Jared Anderson TKO-2 Oleksandr Teslenko
On paper, if you don’t look very closely, this was a “big step up” for the 22-year-old Anderson, who is now 11-0 (11 KO), but if you looked closely, you saw that Teslenko (17-2, 13 KO) was a 29-year-old Ukrainian-Canadian with a paper-thin record and had been stopped in five by Shawndell Terell Winters two fights ago in Brampton, Ontario. Anderson is also about 30 lbs heavier than Teslenko, just a naturally bigger man.
So saying that, Anderson getting the second round blowout is no surprise. But it also means he did what he really should have done in this matchup.
Anderson is still 22 and still putting things together, far off from when he’ll be ready for top fights, so I’d advise to relax a bit on calling for him to fight serious contenders. He’s not ready and it would be a pretty curious move to throw him in with someone truly established. He’ll keep coming along barring any surprising setbacks, and it could be two or three years before he’s in with someone actually dangerous on paper.
Keyshawn Davis TKO-2 Jose Zaragoza
The 22-year-old Davis goes to 4-0 (3 KO) as a pro, absolutely obliterating the way over-matched Zaragoza (8-4-1, 2 KO) inside of two rounds, finishing things on a vicious body shot.
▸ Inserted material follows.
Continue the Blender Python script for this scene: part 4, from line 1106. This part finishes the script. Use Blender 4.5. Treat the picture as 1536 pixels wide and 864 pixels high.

You have to credit Zaragoza for getting up and making this a TKO instead of a KO, but the referee was absolutely right to stop the fight there. He could have stopped it on the first knockdown, probably.
Davis, who will settle at lightweight early in his pro career, is a true blue chip prospect, probably the best male prospect to come out of the Team USA Olympic system since Andre Ward, and I’m counting guys like Errol Spence Jr and JoJo Diaz Jr and Jose Ramirez, who have had really good pro careers despite a lack of Olympic success.
Davis is working with Bud Crawford’s camp out in Nebraska, and he seems happy to be moved along quickly and get his career going.
“I’m ready, man, push me as fast as you want to. I’m gonna take it to the limit, I’m gonna take it to the highest limit, and I promise I’m not gonna let y’all down,” Davis said post-fight.
Nico Ali Walsh MD-4 Reyes Sanchez
One judge had it 38-38, another had it 39-37 for Ali Walsh, and the third had a laughable 40-36 pre-filled card. Bad Left Hook also had it 38-38. Give credit to Sanchez (6-1, 2 KO), a 29-year-old Kansas club fighter who came in there and after feeling out the first round, landed some shots, was a little awkward, and did his best.
The concern those rooting for Ali Walsh (3-0, 2 KO) should have is that Sanchez’s incoming 6-0 record was pure paper fluff, and Ali Walsh really isn’t fooling anyone who knows better when he talks about how this was a great fighter most people wouldn’t face in their third fights.
I don’t mean to hate on Ali Walsh, who is 21 and seems like a nice enough young man and is doing his best to learn and get better, but if this were any other prospect of the , he would not be having fights on ESPN main cards yet, and he would also not be receiving even a tenth of the attention. If you look at this full card, prelims included, Ali Walsh might have been the sixth-best prospect.
All I mean to say, really, is that the TV is going to over-hype this because the TV is almost fully promoter-filtered, then someone out there has to be honest about it, and I don’t think they’re doing him any favors with the way they’re over-selling what level of prospect he is right now. You might even be doing him a favor now that people have heard his name a bit, know who he is, to scale the attention and the hype back. We saw recently when Campbell Hatton fought on a smaller show in Spain, he looked far more relaxed and comfortable in the ring than he has on some major UK cards with so much focus on him.